### STATED GOAL
Output all lines exactly.

### DATA SHOWN
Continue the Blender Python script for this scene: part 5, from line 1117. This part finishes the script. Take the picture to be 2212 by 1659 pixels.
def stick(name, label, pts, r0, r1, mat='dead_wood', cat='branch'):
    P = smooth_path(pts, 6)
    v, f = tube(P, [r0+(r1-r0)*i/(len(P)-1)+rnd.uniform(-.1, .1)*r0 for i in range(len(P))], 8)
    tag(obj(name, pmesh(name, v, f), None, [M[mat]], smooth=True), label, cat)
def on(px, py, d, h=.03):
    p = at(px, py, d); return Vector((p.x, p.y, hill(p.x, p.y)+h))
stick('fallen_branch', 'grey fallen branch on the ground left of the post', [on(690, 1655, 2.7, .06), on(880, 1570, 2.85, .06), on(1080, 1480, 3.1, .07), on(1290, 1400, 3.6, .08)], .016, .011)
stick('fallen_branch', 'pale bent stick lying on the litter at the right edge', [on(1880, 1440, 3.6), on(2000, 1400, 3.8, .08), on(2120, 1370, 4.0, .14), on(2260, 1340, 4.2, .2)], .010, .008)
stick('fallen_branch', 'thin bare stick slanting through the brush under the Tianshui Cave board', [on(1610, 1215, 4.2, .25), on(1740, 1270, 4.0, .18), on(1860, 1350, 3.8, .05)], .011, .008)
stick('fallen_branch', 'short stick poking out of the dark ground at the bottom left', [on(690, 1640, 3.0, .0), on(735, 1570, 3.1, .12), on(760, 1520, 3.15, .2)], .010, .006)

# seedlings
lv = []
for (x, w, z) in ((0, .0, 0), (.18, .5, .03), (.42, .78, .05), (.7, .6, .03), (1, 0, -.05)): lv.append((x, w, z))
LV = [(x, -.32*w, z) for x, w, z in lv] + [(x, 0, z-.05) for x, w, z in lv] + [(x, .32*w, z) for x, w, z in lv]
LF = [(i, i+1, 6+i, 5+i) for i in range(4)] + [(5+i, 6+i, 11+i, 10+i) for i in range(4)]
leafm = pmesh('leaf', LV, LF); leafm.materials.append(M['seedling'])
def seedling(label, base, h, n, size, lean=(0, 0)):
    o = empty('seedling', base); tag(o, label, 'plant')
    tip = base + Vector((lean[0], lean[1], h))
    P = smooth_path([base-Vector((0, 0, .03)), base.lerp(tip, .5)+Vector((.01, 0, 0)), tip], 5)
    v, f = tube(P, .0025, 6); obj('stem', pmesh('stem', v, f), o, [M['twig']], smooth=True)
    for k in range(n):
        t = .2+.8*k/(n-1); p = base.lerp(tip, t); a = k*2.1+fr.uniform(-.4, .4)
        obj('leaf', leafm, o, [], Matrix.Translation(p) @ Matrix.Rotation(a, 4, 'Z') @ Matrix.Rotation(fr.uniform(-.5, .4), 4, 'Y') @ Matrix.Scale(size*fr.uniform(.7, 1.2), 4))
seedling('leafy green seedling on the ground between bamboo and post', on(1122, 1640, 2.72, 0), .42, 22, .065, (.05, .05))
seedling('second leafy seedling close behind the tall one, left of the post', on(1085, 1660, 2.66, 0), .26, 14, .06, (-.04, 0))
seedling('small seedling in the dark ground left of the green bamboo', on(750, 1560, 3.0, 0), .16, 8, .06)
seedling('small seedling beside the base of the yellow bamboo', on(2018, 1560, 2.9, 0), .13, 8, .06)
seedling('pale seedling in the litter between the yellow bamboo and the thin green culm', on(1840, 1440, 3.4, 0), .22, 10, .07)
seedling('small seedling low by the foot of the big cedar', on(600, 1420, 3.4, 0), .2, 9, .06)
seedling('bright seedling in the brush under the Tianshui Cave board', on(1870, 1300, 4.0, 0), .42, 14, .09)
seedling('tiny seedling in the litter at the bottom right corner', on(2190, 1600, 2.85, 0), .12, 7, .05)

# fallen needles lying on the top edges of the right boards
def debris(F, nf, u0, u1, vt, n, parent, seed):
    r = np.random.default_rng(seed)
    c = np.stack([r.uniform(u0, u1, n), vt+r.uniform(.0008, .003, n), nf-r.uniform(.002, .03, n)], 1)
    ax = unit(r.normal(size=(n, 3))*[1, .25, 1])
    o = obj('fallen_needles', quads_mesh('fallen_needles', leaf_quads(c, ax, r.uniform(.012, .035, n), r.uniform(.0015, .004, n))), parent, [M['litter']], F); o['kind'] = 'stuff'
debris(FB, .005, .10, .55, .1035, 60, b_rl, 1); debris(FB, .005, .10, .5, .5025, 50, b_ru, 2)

### EXERCISE RESPONSE
Continue the Blender Python script for this scene: part 5, from line 1117. This part finishes the script. Take the picture to be 2212 by 1659 pixels.
def stick(name, label, pts, r0, r1, mat='dead_wood', cat='branch'):
    P = smooth_path(pts, 6)
    v, f = tube(P, [r0+(r1-r0)*i/(len(P)-1)+rnd.uniform(-.1, .1)*r0 for i in range(len(P))], 8)
    tag(obj(name, pmesh(name, v, f), None, [M[mat]], smooth=True), label, cat)
def on(px, py, d, h=.03):
    p = at(px, py, d); return Vector((p.x, p.y, hill(p.x, p.y)+h))
stick('fallen_branch', 'grey fallen branch on the ground left of the post', [on(690, 1655, 2.7, .06), on(880, 1570, 2.85, .06), on(1080, 1480, 3.1, .07), on(1290, 1400, 3.6, .08)], .016, .011)
stick('fallen_branch', 'pale bent stick lying on the litter at the right edge', [on(1880, 1440, 3.6), on(2000, 1400, 3.8, .08), on(2120, 1370, 4.0, .14), on(2260, 1340, 4.2, .2)], .010, .008)
stick('fallen_branch', 'thin bare stick slanting through the brush under the Tianshui Cave board', [on(1610, 1215, 4.2, .25), on(1740, 1270, 4.0, .18), on(1860, 1350, 3.8, .05)], .011, .008)
stick('fallen_branch', 'short stick poking out of the dark ground at the bottom left', [on(690, 1640, 3.0, .0), on(735, 1570, 3.1, .12), on(760, 1520, 3.15, .2)], .010, .006)

# seedlings
lv = []
for (x, w, z) in ((0, .0, 0), (.18, .5, .03), (.42, .78, .05), (.7, .6, .03), (1, 0, -.05)): lv.append((x, w, z))
LV = [(x, -.32*w, z) for x, w, z in lv] + [(x, 0, z-.05) for x, w, z in lv] + [(x, .32*w, z) for x, w, z in lv]
LF = [(i, i+1, 6+i, 5+i) for i in range(4)] + [(5+i, 6+i, 11+i, 10+i) for i in range(4)]
leafm = pmesh('leaf', LV, LF); leafm.materials.append(M['seedling'])
def seedling(label, base, h, n, size, lean=(0, 0)):
    o = empty('seedling', base); tag(o, label, 'plant')
    tip = base + Vector((lean[0], lean[1], h))
    P = smooth_path([base-Vector((0, 0, .03)), base.lerp(tip, .5)+Vector((.01, 0, 0)), tip], 5)
    v, f = tube(P, .0025, 6); obj('stem', pmesh('stem', v, f), o, [M['twig']], smooth=True)
    for k in range(n):
        t = .2+.8*k/(n-1); p = base.lerp(tip, t); a = k*2.1+fr.uniform(-.4, .4)
        obj('leaf', leafm, o, [], Matrix.Translation(p) @ Matrix.Rotation(a, 4, 'Z') @ Matrix.Rotation(fr.uniform(-.5, .4), 4, 'Y') @ Matrix.Scale(size*fr.uniform(.7, 1.2), 4))
seedling('leafy green seedling on the ground between bamboo and post', on(1122, 1640, 2.72, 0), .42, 22, .065, (.05, .05))
seedling('second leafy seedling close behind the tall one, left of the post', on(1085, 1660, 2.66, 0), .26, 14, .06, (-.04, 0))
seedling('small seedling in the dark ground left of the green bamboo', on(750, 1560, 3.0, 0), .16, 8, .06)
seedling('small seedling beside the base of the yellow bamboo', on(2018, 1560, 2.9, 0), .13, 8, .06)
seedling('pale seedling in the litter between the yellow bamboo and the thin green culm', on(1840, 1440, 3.4, 0), .22, 10, .07)
seedling('small seedling low by the foot of the big cedar', on(600, 1420, 3.4, 0), .2, 9, .06)
seedling('bright seedling in the brush under the Tianshui Cave board', on(1870, 1300, 4.0, 0), .42, 14, .09)
seedling('tiny seedling in the litter at the bottom right corner', on(2190, 1600, 2.85, 0), .12, 7, .05)

# fallen needles lying on the top edges of the right boards
def debris(F, nf, u0, u1, vt, n, parent, seed):
    r = np.random.default_rng(seed)
    c = np.stack([r.uniform(u0, u1, n), vt+r.uniform(.0008, .003, n), nf-r.uniform(.002, .03, n)], 1)
    ax = unit(r.normal(size=(n, 3))*[1, .25, 1])
    o = obj('fallen_needles', quads_mesh('fallen_needles', leaf_quads(c, ax, r.uniform(.012, .035, n), r.uniform(.0015, .004, n))), parent, [M['litter']], F); o['kind'] = 'stuff'
debris(FB, .005, .10, .55, .1035, 60, b_rl, 1); debris(FB, .005, .10, .5, .5025, 50, b_ru, 2)